▶ **Exercise**:
Reproduce, character for character, the lines below from the first through the one with "tag(cl, 'pale lavender". Leave pictures out.

•••••

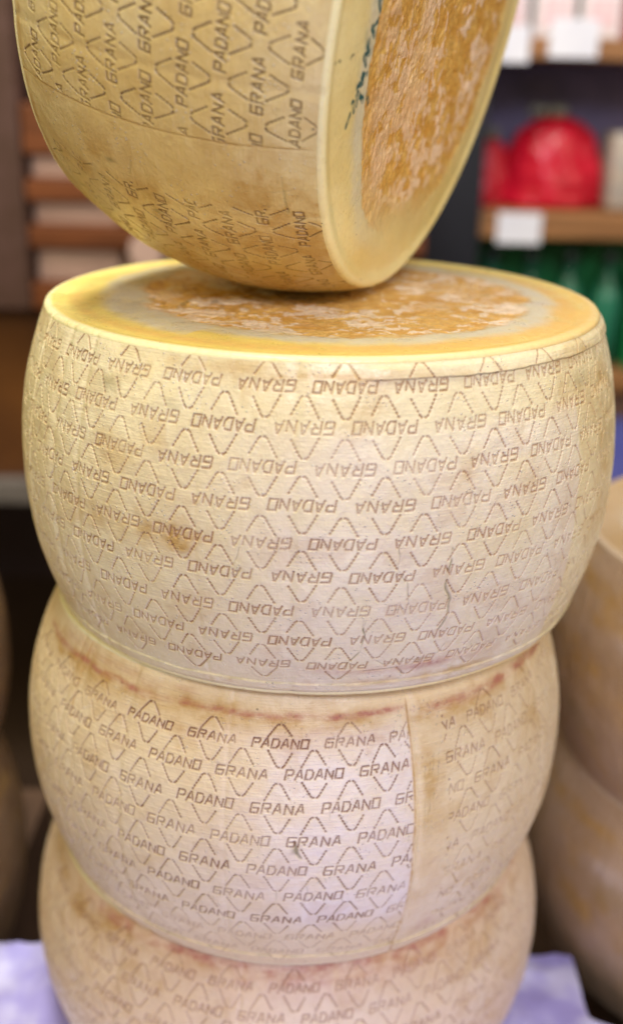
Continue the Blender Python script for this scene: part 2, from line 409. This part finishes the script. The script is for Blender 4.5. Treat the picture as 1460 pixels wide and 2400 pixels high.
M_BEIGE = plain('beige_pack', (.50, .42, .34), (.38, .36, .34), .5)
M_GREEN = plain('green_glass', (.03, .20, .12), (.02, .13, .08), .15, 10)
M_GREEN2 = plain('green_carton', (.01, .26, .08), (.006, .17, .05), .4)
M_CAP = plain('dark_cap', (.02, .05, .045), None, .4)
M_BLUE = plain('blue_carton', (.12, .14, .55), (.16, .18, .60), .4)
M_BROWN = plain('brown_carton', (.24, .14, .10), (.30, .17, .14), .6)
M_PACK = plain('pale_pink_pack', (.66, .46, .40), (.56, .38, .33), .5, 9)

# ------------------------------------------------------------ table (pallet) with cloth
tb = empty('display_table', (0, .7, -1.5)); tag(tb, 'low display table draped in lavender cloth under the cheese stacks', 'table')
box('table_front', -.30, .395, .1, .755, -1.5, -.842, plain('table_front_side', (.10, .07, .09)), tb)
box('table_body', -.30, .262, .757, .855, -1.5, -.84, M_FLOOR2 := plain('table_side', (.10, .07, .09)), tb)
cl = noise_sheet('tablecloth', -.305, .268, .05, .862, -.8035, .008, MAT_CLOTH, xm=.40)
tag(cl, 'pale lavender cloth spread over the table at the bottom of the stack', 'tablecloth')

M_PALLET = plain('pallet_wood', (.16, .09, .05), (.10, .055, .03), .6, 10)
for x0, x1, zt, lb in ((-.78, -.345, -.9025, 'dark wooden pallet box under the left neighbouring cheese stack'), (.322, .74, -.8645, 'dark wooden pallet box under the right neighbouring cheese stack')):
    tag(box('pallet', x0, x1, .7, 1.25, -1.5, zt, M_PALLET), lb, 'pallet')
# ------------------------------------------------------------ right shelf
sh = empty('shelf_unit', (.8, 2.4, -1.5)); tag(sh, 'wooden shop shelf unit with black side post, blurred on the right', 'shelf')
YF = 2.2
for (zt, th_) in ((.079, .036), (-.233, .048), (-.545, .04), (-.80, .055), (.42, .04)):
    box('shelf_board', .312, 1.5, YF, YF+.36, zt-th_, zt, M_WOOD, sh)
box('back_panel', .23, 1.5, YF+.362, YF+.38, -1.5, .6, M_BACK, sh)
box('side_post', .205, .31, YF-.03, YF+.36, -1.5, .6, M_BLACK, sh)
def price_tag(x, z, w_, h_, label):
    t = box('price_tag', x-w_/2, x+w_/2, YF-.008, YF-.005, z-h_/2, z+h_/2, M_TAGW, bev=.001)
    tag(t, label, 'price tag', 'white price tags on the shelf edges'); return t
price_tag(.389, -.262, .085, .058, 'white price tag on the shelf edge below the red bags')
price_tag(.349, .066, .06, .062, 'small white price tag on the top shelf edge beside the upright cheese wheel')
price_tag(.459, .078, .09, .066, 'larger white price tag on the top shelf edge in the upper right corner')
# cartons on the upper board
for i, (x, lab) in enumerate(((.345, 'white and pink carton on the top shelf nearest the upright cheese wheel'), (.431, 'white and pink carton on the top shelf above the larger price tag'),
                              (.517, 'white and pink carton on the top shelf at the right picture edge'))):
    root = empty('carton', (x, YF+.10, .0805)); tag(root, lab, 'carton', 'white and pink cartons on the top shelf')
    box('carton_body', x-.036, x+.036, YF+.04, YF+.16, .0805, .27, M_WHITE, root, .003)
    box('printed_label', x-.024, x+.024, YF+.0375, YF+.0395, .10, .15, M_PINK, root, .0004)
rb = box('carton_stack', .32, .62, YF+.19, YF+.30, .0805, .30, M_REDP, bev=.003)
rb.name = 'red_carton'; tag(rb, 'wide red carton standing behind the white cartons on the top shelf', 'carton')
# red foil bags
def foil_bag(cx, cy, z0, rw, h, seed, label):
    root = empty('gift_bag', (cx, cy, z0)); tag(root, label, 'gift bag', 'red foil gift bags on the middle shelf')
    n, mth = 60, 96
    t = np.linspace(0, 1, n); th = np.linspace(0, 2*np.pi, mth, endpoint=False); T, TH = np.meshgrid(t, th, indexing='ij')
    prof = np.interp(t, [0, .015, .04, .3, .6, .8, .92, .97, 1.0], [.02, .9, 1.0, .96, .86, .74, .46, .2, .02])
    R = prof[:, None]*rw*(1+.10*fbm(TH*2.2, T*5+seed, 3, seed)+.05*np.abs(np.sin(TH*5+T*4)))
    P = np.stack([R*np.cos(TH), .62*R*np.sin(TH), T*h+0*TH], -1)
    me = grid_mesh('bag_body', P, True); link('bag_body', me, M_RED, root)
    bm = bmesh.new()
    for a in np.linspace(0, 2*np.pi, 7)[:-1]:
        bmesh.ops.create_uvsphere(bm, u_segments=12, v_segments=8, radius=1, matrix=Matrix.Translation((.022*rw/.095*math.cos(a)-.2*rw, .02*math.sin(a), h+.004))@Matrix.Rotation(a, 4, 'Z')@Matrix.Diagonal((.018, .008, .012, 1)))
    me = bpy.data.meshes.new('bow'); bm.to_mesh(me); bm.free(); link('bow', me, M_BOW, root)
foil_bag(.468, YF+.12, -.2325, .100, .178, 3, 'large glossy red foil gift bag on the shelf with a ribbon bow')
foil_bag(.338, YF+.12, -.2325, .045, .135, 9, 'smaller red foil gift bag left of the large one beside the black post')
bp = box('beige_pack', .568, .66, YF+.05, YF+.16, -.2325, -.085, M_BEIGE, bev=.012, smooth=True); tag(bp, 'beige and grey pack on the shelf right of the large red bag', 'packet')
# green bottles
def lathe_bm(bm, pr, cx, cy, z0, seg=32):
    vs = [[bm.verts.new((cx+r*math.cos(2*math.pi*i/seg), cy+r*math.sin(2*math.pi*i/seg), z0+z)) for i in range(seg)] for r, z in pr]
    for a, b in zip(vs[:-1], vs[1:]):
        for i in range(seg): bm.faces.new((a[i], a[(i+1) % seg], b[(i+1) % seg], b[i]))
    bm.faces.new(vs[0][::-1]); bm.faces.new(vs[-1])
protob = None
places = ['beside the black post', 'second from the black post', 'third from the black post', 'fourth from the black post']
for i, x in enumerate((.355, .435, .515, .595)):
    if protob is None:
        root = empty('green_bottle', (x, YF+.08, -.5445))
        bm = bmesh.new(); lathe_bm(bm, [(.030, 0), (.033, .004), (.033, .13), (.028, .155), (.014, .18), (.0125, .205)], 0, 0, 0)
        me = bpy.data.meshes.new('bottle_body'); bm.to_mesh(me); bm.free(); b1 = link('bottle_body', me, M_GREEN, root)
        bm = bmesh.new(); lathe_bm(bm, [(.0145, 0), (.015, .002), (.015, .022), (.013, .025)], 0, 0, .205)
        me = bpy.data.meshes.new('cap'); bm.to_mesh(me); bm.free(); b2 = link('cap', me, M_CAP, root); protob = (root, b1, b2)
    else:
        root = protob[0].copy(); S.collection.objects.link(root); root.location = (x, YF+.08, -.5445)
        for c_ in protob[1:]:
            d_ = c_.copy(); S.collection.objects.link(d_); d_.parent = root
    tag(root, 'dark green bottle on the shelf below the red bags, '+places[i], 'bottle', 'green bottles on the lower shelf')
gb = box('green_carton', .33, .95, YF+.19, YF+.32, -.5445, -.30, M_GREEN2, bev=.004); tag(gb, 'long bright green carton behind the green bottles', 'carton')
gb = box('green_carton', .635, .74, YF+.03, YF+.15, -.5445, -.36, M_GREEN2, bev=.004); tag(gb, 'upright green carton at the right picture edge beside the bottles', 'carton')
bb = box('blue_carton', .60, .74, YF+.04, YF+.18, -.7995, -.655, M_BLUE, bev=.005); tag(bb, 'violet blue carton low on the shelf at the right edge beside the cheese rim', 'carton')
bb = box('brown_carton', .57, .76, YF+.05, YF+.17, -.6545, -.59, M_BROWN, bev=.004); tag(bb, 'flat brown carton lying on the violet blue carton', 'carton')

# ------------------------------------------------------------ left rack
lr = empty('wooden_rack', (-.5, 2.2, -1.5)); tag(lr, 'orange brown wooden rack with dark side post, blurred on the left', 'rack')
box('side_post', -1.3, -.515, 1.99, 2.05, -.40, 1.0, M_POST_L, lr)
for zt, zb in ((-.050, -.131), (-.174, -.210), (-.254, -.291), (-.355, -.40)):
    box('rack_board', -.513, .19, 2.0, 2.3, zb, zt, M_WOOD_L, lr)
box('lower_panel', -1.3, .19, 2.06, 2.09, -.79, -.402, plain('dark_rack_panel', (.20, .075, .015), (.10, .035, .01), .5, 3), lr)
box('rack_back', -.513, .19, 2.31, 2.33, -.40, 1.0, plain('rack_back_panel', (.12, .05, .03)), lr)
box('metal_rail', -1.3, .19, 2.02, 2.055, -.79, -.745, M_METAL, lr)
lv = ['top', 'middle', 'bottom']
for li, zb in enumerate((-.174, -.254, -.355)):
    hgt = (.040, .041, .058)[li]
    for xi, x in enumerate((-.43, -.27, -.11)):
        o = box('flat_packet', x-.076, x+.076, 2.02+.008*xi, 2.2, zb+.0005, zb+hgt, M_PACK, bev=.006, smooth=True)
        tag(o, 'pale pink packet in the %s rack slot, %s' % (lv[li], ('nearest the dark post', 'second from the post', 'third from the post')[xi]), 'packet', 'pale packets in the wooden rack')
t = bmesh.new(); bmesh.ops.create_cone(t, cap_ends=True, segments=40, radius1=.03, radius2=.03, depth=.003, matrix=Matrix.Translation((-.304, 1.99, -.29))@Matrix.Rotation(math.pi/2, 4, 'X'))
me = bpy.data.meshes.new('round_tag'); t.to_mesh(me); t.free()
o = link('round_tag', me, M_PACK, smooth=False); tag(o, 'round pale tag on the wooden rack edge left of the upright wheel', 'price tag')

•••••

▶ **Written reply**:
Continue the Blender Python script for this scene: part 2, from line 409. This part finishes the script. The script is for Blender 4.5. Treat the picture as 1460 pixels wide and 2400 pixels high.
M_BEIGE = plain('beige_pack', (.50, .42, .34), (.38, .36, .34), .5)
M_GREEN = plain('green_glass', (.03, .20, .12), (.02, .13, .08), .15, 10)
M_GREEN2 = plain('green_carton', (.01, .26, .08), (.006, .17, .05), .4)
M_CAP = plain('dark_cap', (.02, .05, .045), None, .4)
M_BLUE = plain('blue_carton', (.12, .14, .55), (.16, .18, .60), .4)
M_BROWN = plain('brown_carton', (.24, .14, .10), (.30, .17, .14), .6)
M_PACK = plain('pale_pink_pack', (.66, .46, .40), (.56, .38, .33), .5, 9)

# ------------------------------------------------------------ table (pallet) with cloth
tb = empty('display_table', (0, .7, -1.5)); tag(tb, 'low display table draped in lavender cloth under the cheese stacks', 'table')
box('table_front', -.30, .395, .1, .755, -1.5, -.842, plain('table_front_side', (.10, .07, .09)), tb)
box('table_body', -.30, .262, .757, .855, -1.5, -.84, M_FLOOR2 := plain('table_side', (.10, .07, .09)), tb)
cl = noise_sheet('tablecloth', -.305, .268, .05, .862, -.8035, .008, MAT_CLOTH, xm=.40)
tag(cl, 'pale lavender cloth spread over the table at the bottom of the stack', 'tablecloth')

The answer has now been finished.